Apakah semua permasalahan mahasiswa UNS akan selesai dengan Pemira? Jika berpartisipasi dalam Pemira, apakah mahasiswa UNS berubah menjadi individu yang lebih demokratis? Saya rasa tidak.

Selama kuliah di UNS, saya sudah melewati dua kali Pemira dan esok adalah yang ketiga. Apakah ada perubahan? Ya, yang berubah hanyalah wajah lama diganti dengan wajah baru. Saya punya istilah yang tepat untuk kondisi semacam ini, mengubah sedikit kata-kata Anti-Tank Project dalam posternya, sekali saja, “Wajah lama, wajah baru. Lagu lama tukang tipu”.

Pemira adalah wujud nyata masturbasi politik demi mengejar syahwat kekuasaan. Bukankah begitu, Bung, Sahabat, Kawan, Kanda, Kamerad? Slogan “Gunakan Hak Suaramu Untuk Mengubah Masa Depan Menuju Demokrasi Maju” hanyalah omong kosong para kecu. Student Government akan tetap dikuasai oleh kelompok-kelompok tertentu, bukannya tidak mungkin jika muncul kelompok yang menjadi oligarki rektorat, dan BEM UNS meskipun punya nilai tawar ke rektorat akan tetap mandul dalam gerakan yang berimbas pada mudahnya pihak rektorat menggagalkan tuntutan-tuntutan penting mahasiswa.
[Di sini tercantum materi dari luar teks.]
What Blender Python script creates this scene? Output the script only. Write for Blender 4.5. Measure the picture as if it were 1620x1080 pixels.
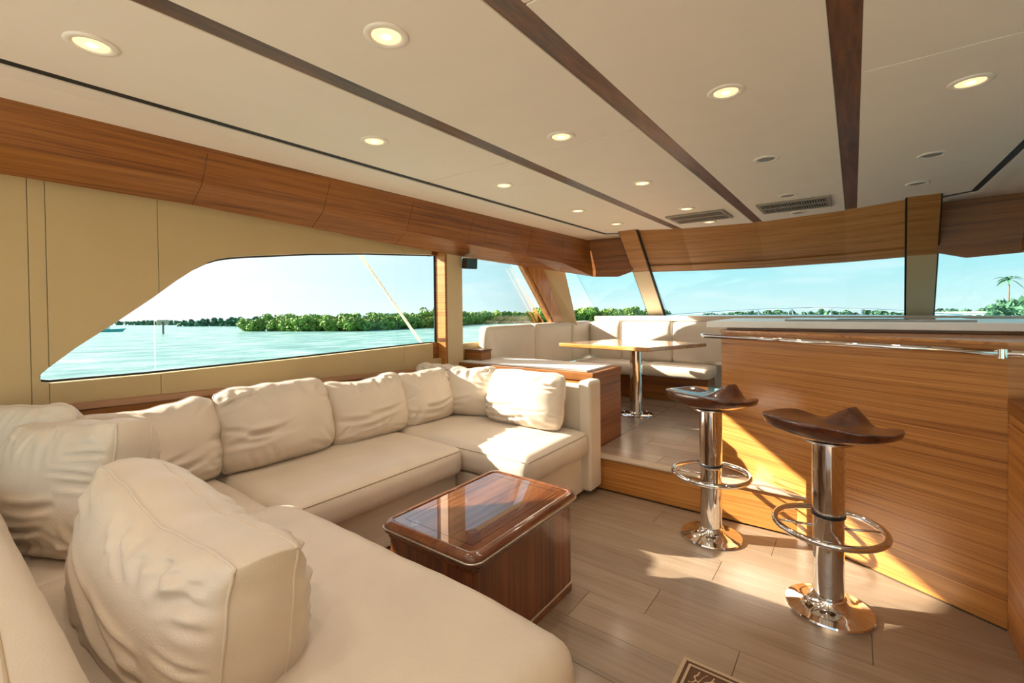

Siapa yang rugi? Ya mahasiswa.

Untuk kawanku yang kedua yang muncul di awal tulisan ini. Alangkah baiknya, bila kamu tidak perlu bersusah payah mengajak kawan yang lain untuk menggunakan hak suara dalam pemilihan badut ini. Muspro, kalau kata Bung Afif. Toh, selama Pemira masih begitu-begitu saja, semua individu yang rasional akan memilih menikmatinya sebagai hiburan belaka.

Selayaknya sebuah sirkus, saya juga menikmati pertunjukan ini dengan segala problematika yang terjadi di dalamnya.